Re: XML catalog draft

> From: murray@spyglass.com (Murray Altheim)
> 
> dgd@cs.bu.edu (David Durand) writes:
> >
> >Since PUBLIC is likely to be a point of user-tailorability, it should be
> >looked at first -- implementations that don't implement PUBLIC resolution
> >will simply ignore the PUBLIC, thus causing it to "fail". I can't think of
> >a case where someone who _has_ working public resolution, would prefer to
> >use the system ID -- andif they did, it seems they could always ensure that
> >any given public ID (or all) would fail to resolve.
> 
> Actually, that's the opposite situation in my experience:
> 
>     <!DOCTYPE HTML PUBLIC "-//IETF//DTD HTML 2.0//EN"
>                           "http://www.cm.spyglass.com/dtd/html.dtd">
> 
> This announces to the world that the document conforms to HTML 2.0, but
> tells the processor that a local copy of 'html.dtd' will provide the
> resource without resorting to a PUBLIC catalog lookup. IOW, why bother
> resolving the reference if the document seems to know where to look. Then,
> if the SYSTEM fails, resort to the more generalized process of a catalog
> lookup using PUBLIC.


But suppose I have a local copy of the HTML 2.0 DTD (and who wouldn't),
so my local system default catalog has:

  PUBLIC "-//IETF//DTD HTML 2.0//EN" "/home/dtds/html.dtd"

If you prefer SYSTEM, then there is no way to find the local copy in
favor of the spyglass one (unless the latter fails).

Suppose I want to avoid the unnecessary http download.  Suppose it's
are very big file (not just the HTML 2.0 DTD).  Suppose a few years
from now people start charging for accessing files.  Suppose I retrieved
the instance, its sgml declaration, its DTD, and all the entities it
references in a MIME-SGML package so it makes no sense to redownload
the DTD and all the entities once again.  Suppose for whatever set of
good reasons known only to me, I really need to use a slightly modified
version of the DTD when my application reads HTML 2.0 document instances.

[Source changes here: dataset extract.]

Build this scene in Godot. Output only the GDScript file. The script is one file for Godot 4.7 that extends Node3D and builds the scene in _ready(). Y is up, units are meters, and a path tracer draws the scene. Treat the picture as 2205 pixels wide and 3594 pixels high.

For all these reasons, it seems important to attempt the lookup that
allows end-user (or at least end-user-site) indirection before
requiring that the system id be attempted.  If (as Terry is about to
say), the creator/publisher of the material does not want to allow
indirection or replacement, then they would not have included a public
id but would have only put a system id in the declaration.

In other words, in answer to "why bother resolving the reference if the
document seems to know where to look" I'd answer "why bother to have a
public id that allows the all-important indirection if you going to
ignore it in most cases."

Public ids aren't just a fallback for broken URLs, they are a very
important way to manage indirection of resource name resolution.